Sanctions don’t work

So the LD resolution is about the oughtness of economic sanctions, which dovetails nicely with the discussion about what to do about miscreant programs.   In LD I’m sure there are all kinds of theory negatives running around, but in the real world, the major disputes with sanctions are that they are ineffective in correcting negative behavior, and they fall hardest on the people who have the least power to change that behavior.

In tournaments, sanctions are similar.   A regime of penalty fines works fine for usual problems, to gently discourage usual antisocial behavior that ignorant teenagers often commit — “Oh, you mean I can’t go to the tournament AND attend my Irish stepdancing lessons on Saturday?!”   Penalty fines work best if the students themselves end up paying them, in my opinion; the pain is felt where the flakiness originates.   However, for the under-chaperoned teams, it’s often some other parent who pays the fine, or someone yells at you for daring to call them on their non-compliance of the rules and expectations of the tournament.   At best, also, managing fines and collecting payment costs just as much tournament overhead as the original offense does.   You have to levy it, invoice it, track the person down, talk them into the necessity of paying it, and then give them a receipt.   Often, especially at tournaments where there are a lot of shenanigans being pulled, you simply don’t have the time to go punish them; you’re too busy fixing the tournament from their damages.   You can either keep the tournament ship afloat, or you can let everything sink while you go chase down fines and miscreants.
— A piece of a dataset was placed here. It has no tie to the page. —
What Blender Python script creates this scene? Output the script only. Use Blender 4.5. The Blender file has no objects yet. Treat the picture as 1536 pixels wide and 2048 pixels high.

But the fine regime also doesn’t catch the edge cases of behavior that is both so bizarre and so unacceptable that it really throws tournaments and tab rooms for a real loop.   There are gentle forms of this; the folks who don’t read the tournament invite, and proceed to ask just about every question whose answer is in the invitation over the course of the three weeks before the tournament.   Those, typically, are the independent entries or parents registering.   Then there are the people who waft through the debate community heedless of anything the tournament director tries to mandate, but feeling they have an ironclad right to attend any tournament regardless of how they interact with the community.

Those are the Problem Children, and they are the same week after week.   Ryan M suggests public shame as a method of enforcement.   It would be satisfying but I don’t think it’d work; these folks don’t necessarily care that much about public shame, given that they piss off every tournament director week after week anyway.   I don’t think it’s any way illegal or immoral to call people out who, on the face of facts, are committing public harms in a public arena; just as I don’t think anyone giving an extemp speech in front of hundreds of people carries an expectation of privacy.   But I don’t think it’d be effective.

So that’s why I’m thinking about graver efforts, actual revolving tournament bans for people.   It would be certainly effective, in that the people wouldn’t be there to cause problems in the first place.     It would correct the behavior since it strikes at the immediate self interest of the students on the team, who are often themselves complicit in the various shenanigans programs pull — especially when programs show up without adult supervision.   And it wouldn’t require all the monitoring and checking in advance for “the latest way school X is going to try to get out of having judges” the week registration ends.